Lungo la Striscia di Gaza si sono riaperti gli scontri, per quanto sporadici, fra le truppe israeliane e le milizie palestinesi. Risale solo alla scorsa settimana il più recente sconfinamento della fanteria di Tzahal nella Striscia. Negli stessi giorni un commando di “Jihad palestinese” – una fazione che nemmeno Hamas riesce a tenere sotto controllo – è stata intercettata da una pattuglia israeliana mentre tentava di collocare una serie di ordigni oltre il confine. Lo scontro che ne è generato ha provocato la morte di due miliziani.

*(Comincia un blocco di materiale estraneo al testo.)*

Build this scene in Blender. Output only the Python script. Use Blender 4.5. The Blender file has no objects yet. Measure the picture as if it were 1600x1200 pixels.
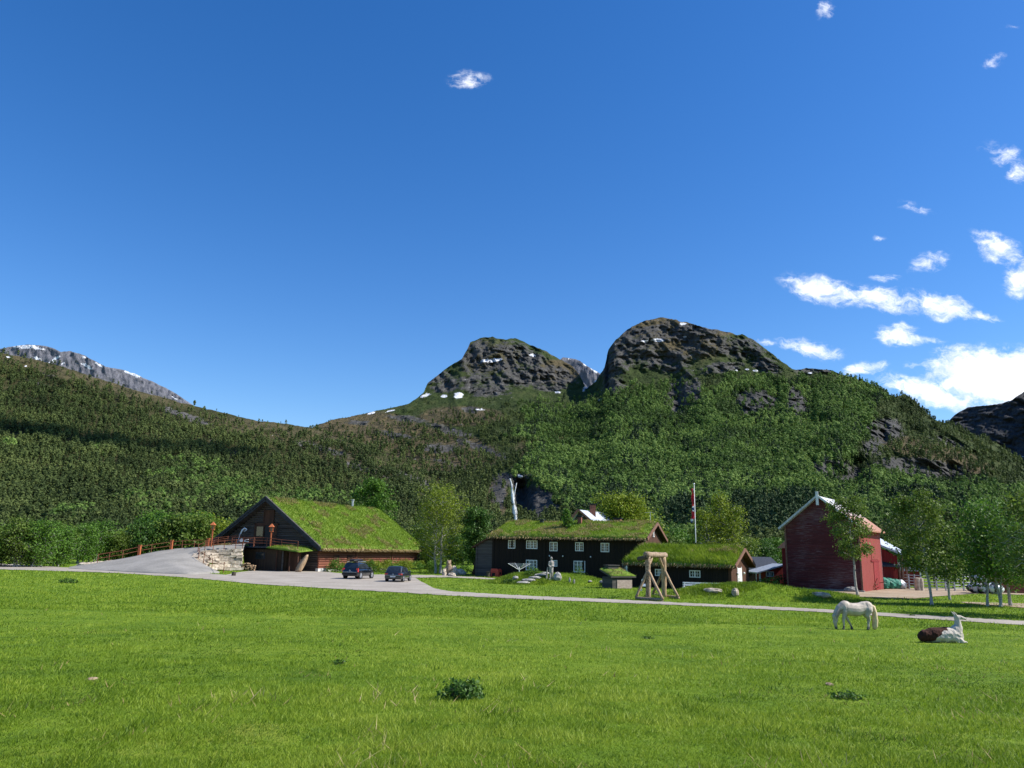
import bpy, math, random
import numpy as np
from mathutils import Vector, Matrix
R = math.radians
C = bpy.context.scene.collection
random.seed(7)

# ------------------------------------------------------------------ camera
F_PX, PITCH, ROLL, CAMZ = 1200.0, R(12.2), R(1.2), 3.3
fw = Vector((0, math.cos(PITCH), math.sin(PITCH)))
up0 = Vector((0, -math.sin(PITCH), math.cos(PITCH)))
rt0 = Vector((1, 0, 0))
rt = rt0 * math.cos(ROLL) + up0 * math.sin(ROLL)
up = -rt0 * math.sin(ROLL) + up0 * math.cos(ROLL)
cam = bpy.data.cameras.new('camera')
cam_o = bpy.data.objects.new('camera', cam)
C.objects.link(cam_o)
cam.sensor_fit = 'HORIZONTAL'
cam.sensor_width = 36.0
cam.lens = F_PX / 1600 * 36.0
cam.clip_start = 0.1
cam.clip_end = 60000
M = Matrix((rt, up, -fw)).transposed().to_4x4()
M.translation = (0, 0, CAMZ)
cam_o.matrix_world = M
bpy.context.scene.camera = cam_o

# ------------------------------------------------------------------ sky, sun, exposure
SUN_EL, SUN_AZ = R(44), R(-4)       # azimuth measured from +X towards +Y
sc = bpy.context.scene
sc.view_settings.view_transform = 'Standard'
sc.view_settings.look = 'None'
sc.view_settings.gamma = 1
sc.view_settings.exposure = 0.76
sun = bpy.data.lights.new('sun', 'SUN')
sun.energy = 4.4
sun.angle = R(0.53)
sun.color = (1.0, 0.955, 0.88)
sun_o = bpy.data.objects.new('sun', sun)
C.objects.link(sun_o)
sd = Vector((math.cos(SUN_EL) * math.cos(SUN_AZ), math.cos(SUN_EL) * math.sin(SUN_AZ), math.sin(SUN_EL)))
sun_o.rotation_euler = sd.to_track_quat('Z', 'Y').to_euler()
sun_o.location = (60, 10, 60)
sc.cycles.max_bounces = 6
sc.cycles.transparent_max_bounces = 8
sc.cycles.volume_bounces = 0


def ray(px, py):
    xc = (px - 800) / F_PX
    yc = -(py - 600) / F_PX
    return fw + rt * xc + up * yc


def at(px, py, Y):
    d = ray(px, py)
    return Vector((0, 0, CAMZ)) + d * (Y / d.y)


def hz(px):
    return 860 + (px - 800) * math.tan(ROLL)


class NT:
    """small helper to write node trees"""
    def __init__(s, tree):
        s.t = tree
        s.t.nodes.clear()

    def n(s, typ, ins=None, **kw):
        nd = s.t.nodes.new(typ)
        for k, v in kw.items():
            setattr(nd, k, v)
        for k, v in (ins or {}).items():
            if isinstance(v, bpy.types.NodeSocket):
                s.t.links.new(v, nd.inputs[k])
            else:
                nd.inputs[k].default_value = v
        return nd

    def math(s, op, a, b=0.0, c=0.0, clamp=False):
        return s.n('ShaderNodeMath', {0: a, 1: b, 2: c}, operation=op, use_clamp=clamp).outputs[0]

    def noise(s, vec, scale, detail=4, rough=.55, dist=0.0):
        return s.n('ShaderNodeTexNoise', {'Vector': vec, 'Scale': scale, 'Detail': detail, 'Roughness': rough, 'Distortion': dist}).outputs['Fac']

    def ramp(s, fac, stops, interp='LINEAR'):
        nd = s.n('ShaderNodeValToRGB', {'Fac': fac})
        cr = nd.color_ramp
        cr.interpolation = interp
        while len(cr.elements) > 1:
            cr.elements.remove(cr.elements[0])
        for i, (p, c) in enumerate(stops):
            e = cr.elements[0] if i == 0 else cr.elements.new(p)
            e.position = p
            e.color = (*c, 1) if len(c) == 3 else c
        return nd.outputs['Color']

    def mix(s, fac, a, b, blend='MIX'):
        nd = s.n('ShaderNodeMix', data_type='RGBA', blend_type=blend)
        for k, v in ((0, fac), (6, a), (7, b)):
            if isinstance(v, bpy.types.NodeSocket):
                s.t.links.new(v, nd.inputs[k])
            else:
                nd.inputs[k].default_value = v if k == 0 else ((*v, 1) if len(v) == 3 else v)
        return nd.outputs[2]

    def smooth(s, v, lo, hi):
        nd = s.n('ShaderNodeMapRange', {'Value': v, 'From Min': lo, 'From Max': hi}, interpolation_type='SMOOTHSTEP')
        return nd.outputs['Result']

    def attr(s, name):
        return s.n('ShaderNodeAttribute', attribute_name=name).outputs['Fac']


# world: physical sky with a few small clouds by direction
world = bpy.data.worlds.new('World')
sc.world = world
world.use_nodes = True
w = NT(world.node_tree)
tc = w.n('ShaderNodeTexCoord').outputs['Generated']
sky = w.n('ShaderNodeTexSky', sky_type='NISHITA', sun_disc=False)
sky.sun_elevation = SUN_EL
sky.sun_rotation = math.pi / 2 - SUN_AZ
sky.altitude = 50
sky.air_density = 1.0
sky.dust_density = 0.25
sky.ozone_density = 3.2
sep = w.n('ShaderNodeSeparateXYZ', {0: tc})
yy = w.math('MAXIMUM', sep.outputs[1], 0.02)
uu = w.math('DIVIDE', sep.outputs[0], yy)
vv = w.math('DIVIDE', sep.outputs[2], yy)
uv = w.n('ShaderNodeCombineXYZ', {0: uu, 1: vv}).outputs[0]
CL = [  # px, py, rx, ry, angle, weight
    (1285, 452, 75, 30, 12, 1.0), (1370, 466, 90, 25, 8, 1.0), (1475, 478, 75, 27, 14, 1.05), (1530, 492, 45, 14, 16, .8),
    (1405, 524, 44, 24, 0, 1.05), (1448, 530, 40, 9, 5, .6), (1268, 545, 62, 19, 9, .95), (1350, 576, 44, 15, -8, .95),
    (1197, 538, 26, 8, 0, .6), (1545, 590, 112, 52, 4, 1.5), (1620, 600, 120, 70, 0, 1.5), (1455, 615, 100, 24, 14, 1.2),
    (1500, 546, 60, 12, 0, .75), (1560, 388, 55, 30, 28, .9), (1592, 435, 30, 45, 30, .85), (1570, 245, 50, 26, 28, .6),
    (1592, 270, 25, 28, 60, .8), (1553, 94, 26, 14, -18, .62), (1290, 16, 17, 26, 20, .72), (730, 124, 44, 22, -6, .72),
    (1432, 322, 44, 15, 15, .5), (1452, 408, 50, 24, -20, .62), (1384, 432, 34, 14, 10, .6), (1434, 572, 34, 8, 0, .62),
    (1590, 550, 30, 8, 0, .7), (1372, 370, 22, 8, 0, .5), (1483, 142, 16, 8, 0, .34), (1578, 42, 26, 8, -15, .4)]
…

A Gaza intanto si sta assistendo a un regolamento di conti tra Hamas e quelli che sono stati considerati “collaborazionisti” di Israele durante la guerra alla fine del 2008. Questi palestinesi “traditori” sono stati passati per le armi. Il fatto suggerisce che all’interno del movimento islamico stia guadagnando potere la corrente più propensa a un nuovo confronto revanchista con l’Esercito israeliano. Un atteggiamento di uguale aggressività viene riscontrato in seno al Governo Netanyahu. Gli allarmismi diffusi per il rischio di possibili sequestri di soldati israeliani al confine con Gaza e la denuncia per cui Hamas sarebbe in possesso di un “arsenale di missili di media gittata” sono il sintomo di un ulteriore irrigidimento delle posizioni da parte di Israele. Va detto peraltro che le milizie palestinesi finora hanno utilizzato solo razzi e non missili.

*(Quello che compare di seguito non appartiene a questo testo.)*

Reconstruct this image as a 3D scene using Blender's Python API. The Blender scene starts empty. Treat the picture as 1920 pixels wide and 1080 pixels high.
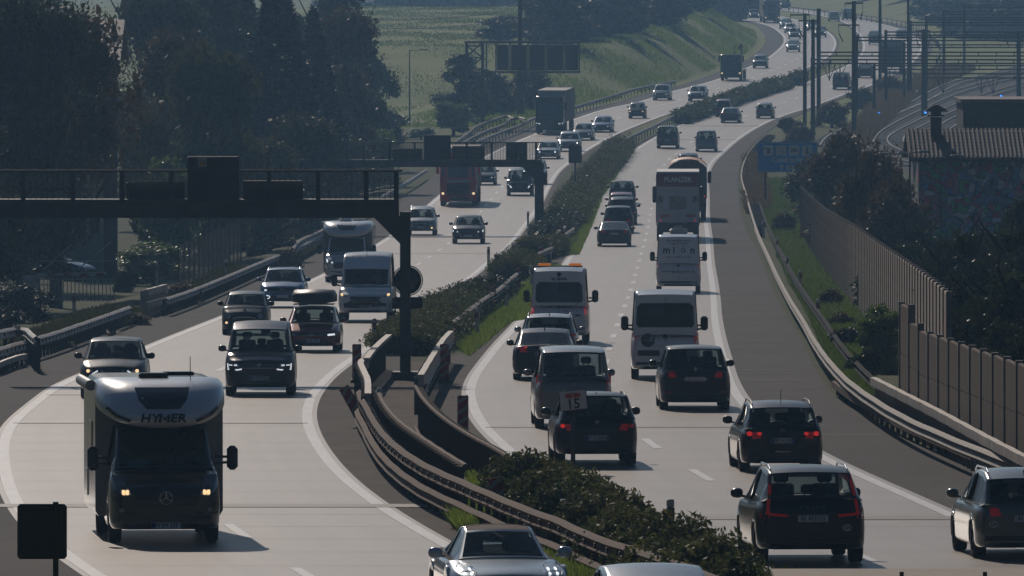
import bpy, bmesh, math, random
import numpy as np
from mathutils import Vector, Matrix
from mathutils.bvhtree import BVHTree
random.seed(7); rng = np.random.default_rng(7)
PI = math.pi
# ---------------------------------------------------------------- camera, world, sun, exposure
F = 17500.0; YH = -150.0; CX = 960.0            # long lens on a footbridge; photo is 1920 wide
sc = bpy.context.scene
C = sc.collection
cd = bpy.data.cameras.new('camera'); cam = bpy.data.objects.new('camera', cd); C.objects.link(cam)
cam.location = (0, 0, 0); cam.rotation_euler = (PI/2, 0, 0)
cd.sensor_width = 36; cd.lens = F/1920*36; cd.shift_y = (YH-540)/1920
cd.clip_start = 1; cd.clip_end = 8000
sc.camera = cam
W = bpy.data.worlds.new('World'); sc.world = W; W.use_nodes = True
SUN_EL, SUN_AZ = 30, -12                       # azimuth measured from the view direction, left negative
nt = W.node_tree; sky = nt.nodes.new('ShaderNodeTexSky'); sky.sky_type = 'NISHITA'; sky.sun_disc = False
sky.dust_density = .6; sky.ozone_density = 4.5; sky.sun_elevation = math.radians(SUN_EL); sky.sun_rotation = math.radians(SUN_AZ)
bgn = nt.nodes['Background']; bgn.inputs[1].default_value = 0.055
nt.links.new(sky.outputs[0], bgn.inputs[0])
sl = bpy.data.lights.new('sun', 'SUN'); sl.energy = 5; sl.angle = math.radians(0.5); sl.color = (1, 0.865, 0.74)
so = bpy.data.objects.new('sun', sl); C.objects.link(so)
_a, _e = math.radians(SUN_AZ), math.radians(SUN_EL)
sdir = Vector((math.sin(_a)*math.cos(_e), math.cos(_a)*math.cos(_e), math.sin(_e)))   # towards the sun
so.rotation_euler = sdir.to_track_quat('Z', 'Y').to_euler(); so.location = (0, 100, 120)
sc.view_settings.view_transform = 'Standard'; sc.view_settings.look = 'None'
sc.view_settings.exposure = -1.36; sc.view_settings.gamma = 1
# ---------------------------------------------------------------- helpers
def tag(o, label=None, cat=None, group=None, kind=None):
    if label: o['label'] = label
    if cat: o['category'] = cat
    if group: o['group'] = group
    if kind: o['kind'] = kind
    return o
def thing(name, label, cat, loc=(0, 0, 0), rz=0, group=None):
    o = bpy.data.objects.new(name, None); C.objects.link(o); o.empty_display_size = .2
    o.location = loc; o.rotation_euler = (0, 0, rz)
    return tag(o, label, cat, group)
def link(name, me, parent=None, mats=None):
    o = bpy.data.objects.new(name, me); C.objects.link(o)
    if parent: o.parent = parent
    if mats is not None:
        for m in (mats if isinstance(mats, (list, tuple)) else [mats]): me.materials.append(m)
    return o
def copy_tree(o, parent=None):
    c = o.copy(); C.objects.link(c)
    if parent: c.parent = parent
    for ch in list(o.children): copy_tree(ch, c)
    return c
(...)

Ad aggiungere benzina sul fuoco c’è infine l’accusa israeliana fatta alla Siria di aver fornito Hezbollah di nuovi equipaggiamenti bellici. Se così fosse, il governo di Bashar el-Assad sarebbe andato contro due risoluzioni dell’Onu: la 1559 del 2005, che le impose il ritiro delle sue truppe dal territorio libanese, e la 1701 del 2006, che prevede il disarmo di tutte le milizie attive nel “Paese dei Cedri”. Il caso ha suscitato anche nuove frizioni tra Damasco e Washington. Martedì infatti il Dipartimento di Stato ha convocato il rappresentante diplomatico siriano in Usa per avere delucidazioni sull’accaduto. Nel frattempo Assad è volato al Cairo per incontrarsi con il Presidente egiziano Hosni Mubarak. Sono segnali di guerra tutti questi? C’è davvero il rischio che Israele giunga a uno scontro armato con la Siria, oppure avvii una nuova operazione militare a Gaza?

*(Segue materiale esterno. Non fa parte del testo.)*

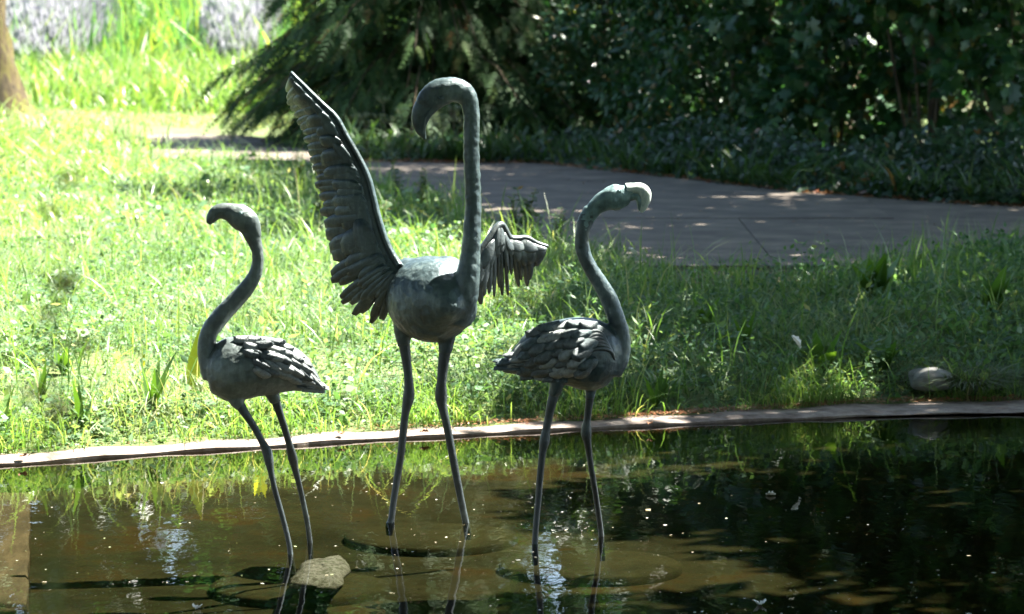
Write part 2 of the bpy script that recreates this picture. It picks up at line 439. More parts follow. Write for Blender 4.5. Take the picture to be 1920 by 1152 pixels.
# water: mirror + clear brown body
def build_water():
    m, n, out = newmat('pond_water')
    tc = N(n, 'ShaderNodeTexCoord')
    mp = N(n, 'ShaderNodeMapping'); mp.inputs['Scale'].default_value = (1, .35, 1); n.links.new(tc.outputs['Object'], mp.inputs[0])
    a = noise(n, 7, 3, .5, vec=mp.outputs[0]); b = noise(n, 45, 2, .5, vec=mp.outputs[0])
    s = N(n, 'ShaderNodeMath', operation='MULTIPLY_ADD'); n.links.new(b.outputs['Fac'], s.inputs[0]); s.inputs[1].default_value = .06; n.links.new(a.outputs['Fac'], s.inputs[2])
    bp = bump(n, s.outputs[0], .06, .02)
    fr = N(n, 'ShaderNodeFresnel'); fr.inputs[0].default_value = 1.33
    gl = N(n, 'ShaderNodeBsdfGlossy'); gl.inputs['Roughness'].default_value = .012; n.links.new(bp.outputs[0], gl.inputs['Normal'])
    tr = N(n, 'ShaderNodeBsdfTransparent'); tr.inputs[0].default_value = (.8, .76, .62, 1)
    mx = N(n, 'ShaderNodeMixShader'); n.links.new(fr.outputs[0], mx.inputs[0]); n.links.new(tr.outputs[0], mx.inputs[1]); n.links.new(gl.outputs[0], mx.inputs[2])
    n.links.new(mx.outputs[0], out.inputs[0])
    va = N(n, 'ShaderNodeVolumeAbsorption'); va.inputs[0].default_value = (.57, .585, .49, 1); va.inputs[1].default_value = 3.2; n.links.new(va.outputs[0], out.inputs[1])
    xs = np.linspace(-XP, XP, 41); k = len(xs)
    V = np.concatenate([np.stack([xs, lip_y(xs) + .088, np.zeros(k)], 1), np.stack([xs, np.full(k, 6.001), np.zeros(k)], 1)])
    V = np.concatenate([V, V - [0, 0, .9]]); V[:k, 1] += .0
    Fs = [(i + k, i + k + 1, i + 1, i) for i in range(k - 1)] + [(i + 2 * k, i + 1 + 2 * k, i + k + 1 + 2 * k, i + k + 2 * k) for i in range(k - 1)]
    Fs += [(i, i + 1, i + 1 + 2 * k, i + 2 * k) for i in range(k - 1)] + [(i + k + 1, i + k, i + 3 * k, i + 3 * k + 1) for i in range(k - 1)]
    Fs += [(0, 2 * k, 3 * k, k), (k - 1, 2 * k - 1, 4 * k - 1, 3 * k - 1)]
    link('water', mesh_vf('water', V, Fs, m, smooth=False), kind='structure')
build_water()

# ------------------------------------------------------------------ path of cast slabs, joints left open
def clip(poly, ax, v, keep_gt):
    out = []
    for i in range(len(poly)):
        a, b = poly[i], poly[(i + 1) % len(poly)]
        ia = (a[ax] > v) == keep_gt; ib = (b[ax] > v) == keep_gt
        if ia: out.append(a)
        if ia != ib:
            t = (v - a[ax]) / (b[ax] - a[ax]); out.append((a[0] + (b[0] - a[0]) * t, a[1] + (b[1] - a[1]) * t))
    return out
def build_path():
    root = link('path', mesh_vf('path', [(x, y, ZP + .004) for x, y in PATH], [tuple(range(len(PATH)))], M_bark, smooth=False), kind='structure')
    ys = [24.0, 28.2, 32.3, 36.6, 41.0, 46]; xs = [-8, -3.4, 1.6, 6.4]
    for i in range(len(ys) - 1):
        sh = (i % 2) * 1.1
        for j in range(len(xs) - 1):
            g = .004
            p = PATH
            for ax, v, k in ((1, ys[i] + g, True), (1, ys[i + 1] - g, False), (0, xs[j] + sh + g, True), (0, xs[j + 1] + sh - g, False)):
                if len(p) > 2: p = clip(p, ax, v, k)
            if len(p) < 3: continue
            cx = sum(a for a, _ in p) / len(p); cy = sum(b for _, b in p) / len(p); n = len(p)
            z = ZP + .03 + random.uniform(-.004, .004)
            V = [(a - cx, b - cy, 0) for a, b in p] + [(a - cx, b - cy, -.028) for a, b in p]
            Fs = [tuple(range(n))] + [(k, k + n, (k + 1) % n + n, (k + 1) % n) for k in range(n)]
            link('slab', mesh_vf('slab', V, Fs, M_path, smooth=False), root, (cx, cy, z))
build_path()

# ------------------------------------------------------------------ the flamingo sculptures
def sect(rows, Y, sub=5):
    """rows: (px, py, dY, r_px, r_depth_px) -> centres and radii in metres"""
    q = [(*P(a, b, Y + d), M(r, Y), M(rd, Y)) for a, b, d, r, rd in rows]
    q = catmull(q, sub)
    return q[:, :3], q[:, 3], q[:, 4]
def rel(V, o): return np.asarray(V) - np.array(o)

def feather_mesh(name, mat, L=1, Wd=.5, pointed=.4, ridge=.09, thick=.05):
    """a sculpted feather lying along +Y, convex, with a raised shaft"""
    ts = [0, .2, .45, .7, .88, 1]; ws = [.5, .85, 1, .92, .62, .08 + .3 * (1 - pointed)]
    V = []; k = 5
    for t, wv in zip(ts, ws):
        for j in range(k):
            s = (j - 2) / 2
            V.append((s * Wd * .5 * wv, t * L, thick + ridge * (1 - s * s) * (1 - .4 * t) + (.03 if j == 2 else 0)))
    for t, wv in zip(ts, ws):
        for j in range(k):
            s = (j - 2) / 2
            V.append((s * Wd * .5 * wv * .97, t * L, -.02))
    nn = len(ts) * k; Fs = []
    for i in range(len(ts) - 1):
        for j in range(k - 1):
            a = i * k + j; Fs.append((a, a + 1, a + k + 1, a + k)); Fs.append((a + nn, a + nn + k, a + nn + k + 1, a + nn + 1))
        a = i * k; Fs.append((a, a + k, a + k + nn, a + nn)); a = i * k + k - 1; Fs.append((a, a + nn, a + nn + k, a + k))
    a = (len(ts) - 1) * k
    for j in range(k - 1): Fs.append((a + j, a + j + 1, a + j + 1 + nn, a + j + nn)); Fs.append((j + 1, j, j + nn, j + 1 + nn))
    return mesh_vf(name, V, Fs, mat)

def leg(parent, rows, Y, origin, mat):
    c, r, rb = sect([(a, b, d, q * .92, q * .92) for a, b, d, q in rows], Y, 4)
    V, Fs = loft(c, r, rb, seg=14)
    return link('leg', mesh_vf('leg', rel(V, origin), Fs, mat), parent)

def place_feathers(parent, body_me, origin, Y, rows, meshes, jit=.08):
    """rows: (px, py, side, angle_deg (0 = picture right, + = up), length_px, width_px, lift)"""
    bvh = BVHTree.FromPolygons([v.co.copy() for v in body_me.vertices], [tuple(p.vertices) for p in body_me.polygons])
    o = Vector(origin)
    for (px, py, ang, Lp, Wp, lift) in rows:
        a = P(px, py, Y - 1) - o; d = (P(px, py, Y) - P(px, py, Y - 1)).normalized()
        hit, nrm, _, _ = bvh.ray_cast(a, d)
        if hit is None: continue
        t = math.radians(ang + random.uniform(-6, 6))
        y = Vector((math.cos(t), 0, math.sin(t))); y = (y - nrm * y.dot(nrm))
        if y.length < .2: continue
        y.normalize(); y = (y + nrm * lift).normalized()
        x = y.cross(nrm).normalized(); z = x.cross(y)
        L = M(Lp, Y) * random.uniform(1 - jit, 1 + jit); Wd = M(Wp, Y) * random.uniform(1 - jit, 1 + jit)
        R = Matrix((x, y, z)).transposed().to_4x4()
        f = link('feather', random.choice(meshes), parent)
        f.matrix_local = Matrix.Translation(hit - nrm * .002) @ R @ Matrix.Diagonal((Wd / .5, L, M(14, Y) / .16 * .8, 1))

def eye(parent, px, py, Y, dY, rpx, origin, mat):
    c = P(px, py, Y + dY) - Vector(origin); r = M(rpx, Y)
    V, Fs = [], []
    R = []
    for i in range(9):          # a rounded rim with a ball in it
        th = math.pi * i / 8
        R.append((-r * math.cos(th) * .8, r * max(math.sin(th), .02)))
    cen = [(c.x, c.y + a, c.z) for a, _ in R]; rr = [b for _, b in R]
    V, Fs = loft(cen, rr, rr, bref=(1, 0, 0), seg=12)
    link('eye', mesh_vf('eye', V, Fs, mat), parent)
    th = np.linspace(0, 2 * np.pi, 17)
    pts = [(c.x + 1.25 * r * math.cos(a), c.y - .2 * r, c.z + .9 * r * math.sin(a)) for a in th]
    V, Fs = loft(pts, [r * .25] * 17, [r * .25] * 17, seg=6)
    link('eyelid', mesh_vf('eyelid', V, Fs, mat), parent)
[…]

Stiamo assistendo a un crescendo di provocazioni, che include anche la diatriba sulla Tomba dei Patriarchi. Unico intervento distonico e quindi positivo rispetto a questa congiuntura di tensioni è la dichiarazione del Ministro della Difesa israeliano, Ehud Barak, secondo il quale è necessario tornare ai negoziati, sia con l’Anp sia con la Siria e quindi fugare tutte le ombre di guerra che si stanno addensando sul Medio Oriente. Bastano queste parole per rassicurare gli animi?